=== The exercise ===
Extract exactly those lines that lie between the start of the material and the line with "sc.cycles.max_bounces = 6", including both boundary lines and no others.

=== Dataset excerpt ===

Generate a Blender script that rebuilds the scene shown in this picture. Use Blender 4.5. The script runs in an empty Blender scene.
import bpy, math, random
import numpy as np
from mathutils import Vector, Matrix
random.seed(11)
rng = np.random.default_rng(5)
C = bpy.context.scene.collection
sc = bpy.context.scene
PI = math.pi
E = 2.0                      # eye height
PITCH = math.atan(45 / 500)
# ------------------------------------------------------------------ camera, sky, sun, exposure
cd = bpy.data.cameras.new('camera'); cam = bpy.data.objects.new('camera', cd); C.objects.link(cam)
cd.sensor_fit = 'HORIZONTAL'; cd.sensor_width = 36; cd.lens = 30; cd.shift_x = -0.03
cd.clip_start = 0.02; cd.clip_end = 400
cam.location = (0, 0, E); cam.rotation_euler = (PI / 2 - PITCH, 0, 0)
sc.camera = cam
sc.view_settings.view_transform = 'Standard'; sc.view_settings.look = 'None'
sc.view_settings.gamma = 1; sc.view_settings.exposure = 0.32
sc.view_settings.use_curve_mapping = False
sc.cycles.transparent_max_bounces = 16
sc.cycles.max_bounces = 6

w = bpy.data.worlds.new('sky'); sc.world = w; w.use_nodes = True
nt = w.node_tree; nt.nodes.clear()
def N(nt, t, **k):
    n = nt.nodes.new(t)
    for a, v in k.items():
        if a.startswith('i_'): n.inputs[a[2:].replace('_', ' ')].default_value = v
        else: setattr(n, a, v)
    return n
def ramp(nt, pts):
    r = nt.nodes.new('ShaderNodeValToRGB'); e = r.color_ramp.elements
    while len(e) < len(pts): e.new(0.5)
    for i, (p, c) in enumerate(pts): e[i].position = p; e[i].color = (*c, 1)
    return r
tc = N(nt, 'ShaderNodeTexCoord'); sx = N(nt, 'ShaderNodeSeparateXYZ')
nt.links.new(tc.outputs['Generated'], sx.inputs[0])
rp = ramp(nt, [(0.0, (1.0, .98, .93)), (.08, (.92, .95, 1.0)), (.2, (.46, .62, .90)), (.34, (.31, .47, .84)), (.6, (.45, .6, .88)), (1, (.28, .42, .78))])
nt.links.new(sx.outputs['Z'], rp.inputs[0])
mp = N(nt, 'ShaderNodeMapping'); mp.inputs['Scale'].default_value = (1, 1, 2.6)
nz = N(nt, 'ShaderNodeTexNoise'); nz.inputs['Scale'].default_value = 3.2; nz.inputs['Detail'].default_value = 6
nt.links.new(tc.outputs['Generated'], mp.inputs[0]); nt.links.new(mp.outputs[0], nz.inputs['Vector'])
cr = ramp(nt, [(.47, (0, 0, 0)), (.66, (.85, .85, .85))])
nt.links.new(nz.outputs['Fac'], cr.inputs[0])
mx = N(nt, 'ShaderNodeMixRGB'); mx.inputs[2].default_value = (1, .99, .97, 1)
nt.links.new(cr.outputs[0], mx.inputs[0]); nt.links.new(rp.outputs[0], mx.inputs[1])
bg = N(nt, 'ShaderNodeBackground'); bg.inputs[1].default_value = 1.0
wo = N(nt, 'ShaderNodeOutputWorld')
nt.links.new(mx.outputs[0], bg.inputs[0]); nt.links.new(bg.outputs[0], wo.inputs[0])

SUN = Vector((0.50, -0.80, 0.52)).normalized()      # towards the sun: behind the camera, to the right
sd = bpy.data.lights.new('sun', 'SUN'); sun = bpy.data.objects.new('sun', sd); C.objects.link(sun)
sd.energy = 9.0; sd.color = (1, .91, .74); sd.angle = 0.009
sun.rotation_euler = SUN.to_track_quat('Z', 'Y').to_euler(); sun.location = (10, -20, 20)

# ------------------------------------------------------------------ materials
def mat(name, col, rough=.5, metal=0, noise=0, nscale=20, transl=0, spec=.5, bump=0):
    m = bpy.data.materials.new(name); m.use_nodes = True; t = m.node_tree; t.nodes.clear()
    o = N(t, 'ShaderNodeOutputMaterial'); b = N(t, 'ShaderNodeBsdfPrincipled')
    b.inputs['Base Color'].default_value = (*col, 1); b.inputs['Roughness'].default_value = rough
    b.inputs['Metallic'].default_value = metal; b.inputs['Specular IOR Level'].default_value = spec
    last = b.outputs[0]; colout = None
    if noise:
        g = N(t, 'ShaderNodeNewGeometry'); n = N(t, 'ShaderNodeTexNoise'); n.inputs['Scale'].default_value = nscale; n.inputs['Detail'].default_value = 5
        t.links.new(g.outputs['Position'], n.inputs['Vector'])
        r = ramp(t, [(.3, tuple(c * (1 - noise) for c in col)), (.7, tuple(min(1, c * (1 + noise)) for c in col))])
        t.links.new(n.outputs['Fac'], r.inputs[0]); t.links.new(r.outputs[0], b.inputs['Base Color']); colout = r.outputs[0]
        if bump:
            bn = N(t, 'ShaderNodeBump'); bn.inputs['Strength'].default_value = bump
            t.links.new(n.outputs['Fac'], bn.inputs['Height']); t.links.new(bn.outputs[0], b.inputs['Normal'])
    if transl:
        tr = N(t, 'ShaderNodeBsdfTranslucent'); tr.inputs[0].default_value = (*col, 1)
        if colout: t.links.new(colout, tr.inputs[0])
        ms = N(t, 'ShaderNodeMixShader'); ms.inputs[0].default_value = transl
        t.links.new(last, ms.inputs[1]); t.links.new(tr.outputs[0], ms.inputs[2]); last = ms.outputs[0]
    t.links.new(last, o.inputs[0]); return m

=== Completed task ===
Generate a Blender script that rebuilds the scene shown in this picture. Use Blender 4.5. The script runs in an empty Blender scene.
import bpy, math, random
import numpy as np
from mathutils import Vector, Matrix
random.seed(11)
rng = np.random.default_rng(5)
C = bpy.context.scene.collection
sc = bpy.context.scene
PI = math.pi
E = 2.0                      # eye height
PITCH = math.atan(45 / 500)
# ------------------------------------------------------------------ camera, sky, sun, exposure
cd = bpy.data.cameras.new('camera'); cam = bpy.data.objects.new('camera', cd); C.objects.link(cam)
cd.sensor_fit = 'HORIZONTAL'; cd.sensor_width = 36; cd.lens = 30; cd.shift_x = -0.03
cd.clip_start = 0.02; cd.clip_end = 400
cam.location = (0, 0, E); cam.rotation_euler = (PI / 2 - PITCH, 0, 0)
sc.camera = cam
sc.view_settings.view_transform = 'Standard'; sc.view_settings.look = 'None'
sc.view_settings.gamma = 1; sc.view_settings.exposure = 0.32
sc.view_settings.use_curve_mapping = False
sc.cycles.transparent_max_bounces = 16
sc.cycles.max_bounces = 6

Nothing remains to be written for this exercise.